>> Begin INFORMATION GIVEN
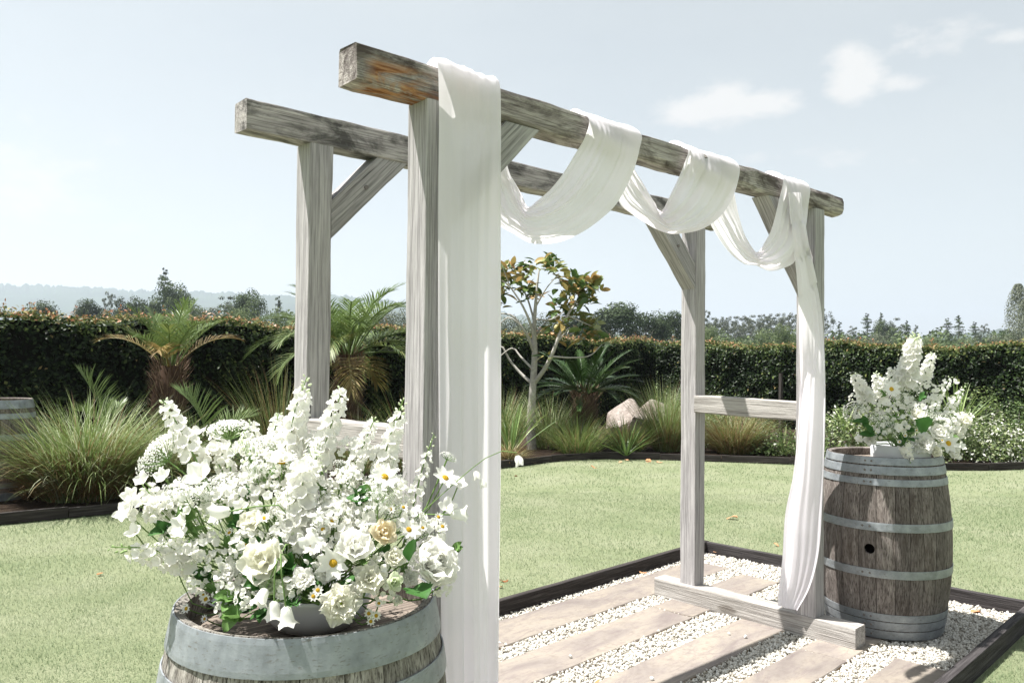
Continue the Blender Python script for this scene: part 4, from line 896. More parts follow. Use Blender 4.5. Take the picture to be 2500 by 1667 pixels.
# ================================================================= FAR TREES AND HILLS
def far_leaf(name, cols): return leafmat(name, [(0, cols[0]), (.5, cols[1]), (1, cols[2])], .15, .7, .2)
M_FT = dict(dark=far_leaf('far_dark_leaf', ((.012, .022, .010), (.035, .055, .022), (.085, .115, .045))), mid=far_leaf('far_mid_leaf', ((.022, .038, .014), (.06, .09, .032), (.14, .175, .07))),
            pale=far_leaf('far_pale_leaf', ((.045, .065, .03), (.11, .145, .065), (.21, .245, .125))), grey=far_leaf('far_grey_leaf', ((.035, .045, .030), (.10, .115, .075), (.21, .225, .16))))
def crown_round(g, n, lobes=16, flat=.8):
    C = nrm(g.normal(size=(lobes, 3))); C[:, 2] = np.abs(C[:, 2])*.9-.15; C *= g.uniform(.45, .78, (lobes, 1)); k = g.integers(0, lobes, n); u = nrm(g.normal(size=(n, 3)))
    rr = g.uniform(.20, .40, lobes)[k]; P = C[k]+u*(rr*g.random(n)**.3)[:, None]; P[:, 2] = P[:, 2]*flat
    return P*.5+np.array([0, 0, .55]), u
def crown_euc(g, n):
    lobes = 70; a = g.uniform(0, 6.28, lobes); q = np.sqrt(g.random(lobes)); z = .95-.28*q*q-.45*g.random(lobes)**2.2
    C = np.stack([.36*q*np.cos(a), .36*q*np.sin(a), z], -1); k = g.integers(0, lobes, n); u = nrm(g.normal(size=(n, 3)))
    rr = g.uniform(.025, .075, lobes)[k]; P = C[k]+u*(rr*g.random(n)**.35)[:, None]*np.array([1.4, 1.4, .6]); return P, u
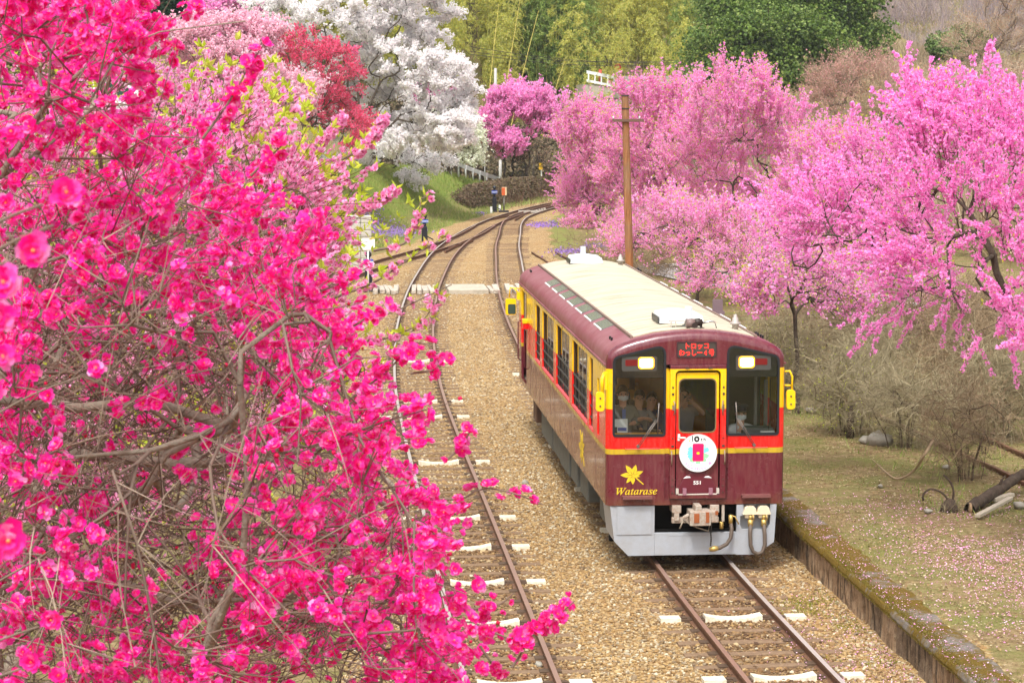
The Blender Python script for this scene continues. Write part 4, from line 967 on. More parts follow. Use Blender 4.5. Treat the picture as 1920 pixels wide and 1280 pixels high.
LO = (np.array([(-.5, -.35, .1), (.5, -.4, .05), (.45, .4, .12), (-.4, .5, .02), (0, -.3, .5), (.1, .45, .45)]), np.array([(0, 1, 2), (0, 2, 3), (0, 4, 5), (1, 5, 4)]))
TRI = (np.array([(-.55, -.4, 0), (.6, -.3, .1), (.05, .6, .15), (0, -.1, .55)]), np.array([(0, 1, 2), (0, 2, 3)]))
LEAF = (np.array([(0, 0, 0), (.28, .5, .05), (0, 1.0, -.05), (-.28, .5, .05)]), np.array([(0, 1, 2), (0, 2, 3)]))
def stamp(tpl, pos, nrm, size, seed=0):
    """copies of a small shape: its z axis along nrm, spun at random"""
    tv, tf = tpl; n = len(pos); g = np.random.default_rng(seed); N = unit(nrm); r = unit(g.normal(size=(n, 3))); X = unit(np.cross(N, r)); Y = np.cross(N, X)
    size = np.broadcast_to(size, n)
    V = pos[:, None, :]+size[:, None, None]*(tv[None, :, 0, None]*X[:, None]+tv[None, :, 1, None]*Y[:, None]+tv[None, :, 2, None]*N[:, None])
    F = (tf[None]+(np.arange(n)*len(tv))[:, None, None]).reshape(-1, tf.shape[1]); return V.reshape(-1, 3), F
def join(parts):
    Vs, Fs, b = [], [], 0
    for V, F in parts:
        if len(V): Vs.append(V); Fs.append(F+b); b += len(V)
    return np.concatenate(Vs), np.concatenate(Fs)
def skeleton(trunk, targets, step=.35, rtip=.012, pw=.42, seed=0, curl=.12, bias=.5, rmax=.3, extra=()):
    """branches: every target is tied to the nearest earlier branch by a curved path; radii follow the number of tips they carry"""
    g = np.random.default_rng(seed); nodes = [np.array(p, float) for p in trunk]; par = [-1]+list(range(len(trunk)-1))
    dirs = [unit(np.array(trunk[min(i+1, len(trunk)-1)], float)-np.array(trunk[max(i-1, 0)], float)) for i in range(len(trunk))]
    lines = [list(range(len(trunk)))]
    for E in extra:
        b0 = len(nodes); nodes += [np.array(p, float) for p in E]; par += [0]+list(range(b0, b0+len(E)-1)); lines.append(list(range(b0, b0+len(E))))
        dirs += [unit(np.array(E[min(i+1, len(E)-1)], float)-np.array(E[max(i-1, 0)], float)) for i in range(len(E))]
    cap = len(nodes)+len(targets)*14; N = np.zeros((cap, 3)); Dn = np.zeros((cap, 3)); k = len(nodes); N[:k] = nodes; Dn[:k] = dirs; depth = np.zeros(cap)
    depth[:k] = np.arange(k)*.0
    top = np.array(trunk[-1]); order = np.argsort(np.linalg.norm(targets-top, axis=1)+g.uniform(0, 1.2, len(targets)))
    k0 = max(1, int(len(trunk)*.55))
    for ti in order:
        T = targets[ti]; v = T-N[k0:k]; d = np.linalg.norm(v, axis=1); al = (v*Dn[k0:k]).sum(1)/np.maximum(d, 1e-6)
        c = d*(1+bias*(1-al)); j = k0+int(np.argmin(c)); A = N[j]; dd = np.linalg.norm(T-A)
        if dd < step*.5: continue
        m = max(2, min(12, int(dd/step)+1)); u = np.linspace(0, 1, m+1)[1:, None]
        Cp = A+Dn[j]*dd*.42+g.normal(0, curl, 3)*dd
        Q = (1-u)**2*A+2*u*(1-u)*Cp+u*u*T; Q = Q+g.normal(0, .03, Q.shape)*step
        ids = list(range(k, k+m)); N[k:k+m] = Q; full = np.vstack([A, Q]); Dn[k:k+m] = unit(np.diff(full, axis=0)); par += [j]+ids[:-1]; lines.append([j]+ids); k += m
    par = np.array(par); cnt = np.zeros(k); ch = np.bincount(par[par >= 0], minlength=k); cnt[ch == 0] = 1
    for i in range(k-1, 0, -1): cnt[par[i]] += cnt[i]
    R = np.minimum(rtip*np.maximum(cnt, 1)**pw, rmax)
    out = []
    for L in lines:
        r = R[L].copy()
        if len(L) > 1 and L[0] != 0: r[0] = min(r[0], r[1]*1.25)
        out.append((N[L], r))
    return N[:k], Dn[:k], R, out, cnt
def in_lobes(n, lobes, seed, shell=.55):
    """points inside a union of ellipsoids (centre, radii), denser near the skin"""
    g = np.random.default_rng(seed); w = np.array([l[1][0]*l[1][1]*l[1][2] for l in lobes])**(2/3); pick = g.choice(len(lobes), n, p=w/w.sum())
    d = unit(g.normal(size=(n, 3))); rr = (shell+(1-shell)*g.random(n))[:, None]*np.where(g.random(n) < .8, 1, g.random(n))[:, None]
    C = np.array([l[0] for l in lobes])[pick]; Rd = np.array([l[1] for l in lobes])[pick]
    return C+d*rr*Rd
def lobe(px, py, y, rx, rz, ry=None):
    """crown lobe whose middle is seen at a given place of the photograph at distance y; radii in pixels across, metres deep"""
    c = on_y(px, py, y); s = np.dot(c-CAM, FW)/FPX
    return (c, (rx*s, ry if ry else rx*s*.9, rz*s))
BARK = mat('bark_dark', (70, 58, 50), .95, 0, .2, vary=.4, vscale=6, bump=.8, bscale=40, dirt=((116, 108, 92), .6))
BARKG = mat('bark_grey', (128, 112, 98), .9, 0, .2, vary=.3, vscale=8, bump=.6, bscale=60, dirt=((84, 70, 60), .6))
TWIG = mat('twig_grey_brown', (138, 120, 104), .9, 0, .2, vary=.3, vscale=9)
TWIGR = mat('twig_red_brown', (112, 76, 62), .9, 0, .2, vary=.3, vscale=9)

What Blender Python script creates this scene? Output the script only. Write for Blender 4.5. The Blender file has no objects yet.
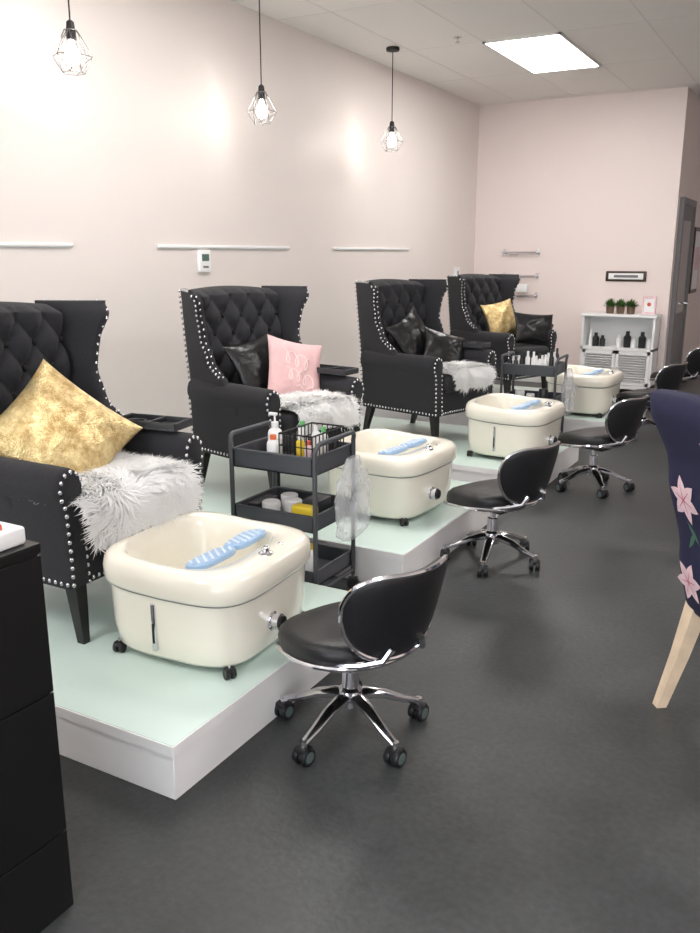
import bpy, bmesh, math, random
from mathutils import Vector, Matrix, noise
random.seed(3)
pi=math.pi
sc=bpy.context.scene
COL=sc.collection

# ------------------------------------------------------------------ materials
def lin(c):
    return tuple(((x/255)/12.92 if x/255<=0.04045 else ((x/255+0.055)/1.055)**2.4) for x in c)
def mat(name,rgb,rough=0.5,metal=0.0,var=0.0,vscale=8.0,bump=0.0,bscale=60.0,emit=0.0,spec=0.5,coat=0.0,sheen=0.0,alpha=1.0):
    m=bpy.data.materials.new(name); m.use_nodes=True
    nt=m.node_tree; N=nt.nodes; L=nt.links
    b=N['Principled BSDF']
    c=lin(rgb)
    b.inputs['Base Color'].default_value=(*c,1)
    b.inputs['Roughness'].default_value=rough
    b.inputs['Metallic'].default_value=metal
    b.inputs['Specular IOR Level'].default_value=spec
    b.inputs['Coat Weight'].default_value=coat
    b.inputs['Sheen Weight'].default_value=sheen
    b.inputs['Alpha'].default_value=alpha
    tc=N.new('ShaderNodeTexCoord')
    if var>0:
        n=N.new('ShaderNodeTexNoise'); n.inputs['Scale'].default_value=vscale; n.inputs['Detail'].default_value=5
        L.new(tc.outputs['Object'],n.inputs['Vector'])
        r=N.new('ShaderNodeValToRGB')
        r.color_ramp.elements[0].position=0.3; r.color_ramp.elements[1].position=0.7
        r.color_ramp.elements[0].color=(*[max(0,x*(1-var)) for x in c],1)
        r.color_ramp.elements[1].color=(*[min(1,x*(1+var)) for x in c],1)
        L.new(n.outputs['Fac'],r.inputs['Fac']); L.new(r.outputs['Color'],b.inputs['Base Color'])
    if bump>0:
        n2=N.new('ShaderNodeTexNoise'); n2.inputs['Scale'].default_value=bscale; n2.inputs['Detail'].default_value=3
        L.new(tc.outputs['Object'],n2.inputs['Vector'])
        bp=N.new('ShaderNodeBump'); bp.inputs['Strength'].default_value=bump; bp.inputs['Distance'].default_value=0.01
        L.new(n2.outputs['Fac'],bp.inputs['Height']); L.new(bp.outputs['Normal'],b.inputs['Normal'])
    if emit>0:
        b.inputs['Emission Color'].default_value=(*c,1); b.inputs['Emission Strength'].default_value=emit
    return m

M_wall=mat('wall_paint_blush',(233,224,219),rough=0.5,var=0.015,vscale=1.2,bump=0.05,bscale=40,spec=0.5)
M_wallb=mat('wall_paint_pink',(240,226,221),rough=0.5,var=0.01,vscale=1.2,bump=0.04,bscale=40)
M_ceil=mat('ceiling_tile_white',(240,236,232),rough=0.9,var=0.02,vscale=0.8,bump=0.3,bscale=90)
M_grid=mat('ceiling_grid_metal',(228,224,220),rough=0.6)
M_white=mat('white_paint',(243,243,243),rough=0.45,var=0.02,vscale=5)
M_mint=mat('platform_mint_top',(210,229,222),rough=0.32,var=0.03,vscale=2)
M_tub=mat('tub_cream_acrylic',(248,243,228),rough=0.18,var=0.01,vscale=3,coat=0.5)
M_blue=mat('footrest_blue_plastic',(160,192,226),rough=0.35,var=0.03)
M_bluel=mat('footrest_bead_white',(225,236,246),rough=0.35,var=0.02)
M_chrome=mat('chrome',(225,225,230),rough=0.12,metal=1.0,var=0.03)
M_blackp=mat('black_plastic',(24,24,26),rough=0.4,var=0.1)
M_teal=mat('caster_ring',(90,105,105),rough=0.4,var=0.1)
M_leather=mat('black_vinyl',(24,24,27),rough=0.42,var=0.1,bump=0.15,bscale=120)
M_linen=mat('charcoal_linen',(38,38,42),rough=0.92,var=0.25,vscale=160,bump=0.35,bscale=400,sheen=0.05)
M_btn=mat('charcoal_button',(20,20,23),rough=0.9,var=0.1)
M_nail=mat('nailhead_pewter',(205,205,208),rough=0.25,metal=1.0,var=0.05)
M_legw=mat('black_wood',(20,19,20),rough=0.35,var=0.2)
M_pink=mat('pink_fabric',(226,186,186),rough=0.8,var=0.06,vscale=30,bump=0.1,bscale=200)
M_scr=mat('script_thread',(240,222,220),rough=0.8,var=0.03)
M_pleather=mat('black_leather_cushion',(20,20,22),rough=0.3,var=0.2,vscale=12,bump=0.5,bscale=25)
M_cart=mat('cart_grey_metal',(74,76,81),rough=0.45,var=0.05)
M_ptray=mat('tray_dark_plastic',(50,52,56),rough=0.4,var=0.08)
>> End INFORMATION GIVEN
## SHORT PROBLEM:
Return each full line of the entries that contains the word "from".

## EXERCISE RESULT:
Continue the Blender Python script for this scene: part 4, from line 896. More parts follow. Use Blender 4.5. Take the picture to be 2500 by 1667 pixels.
The Blender Python script for this scene continues. Write part 4, from line 967 on. More parts follow. Use Blender 4.5. Treat the picture as 1920 pixels wide and 1280 pixels high.
from mathutils import Vector, Matrix, noise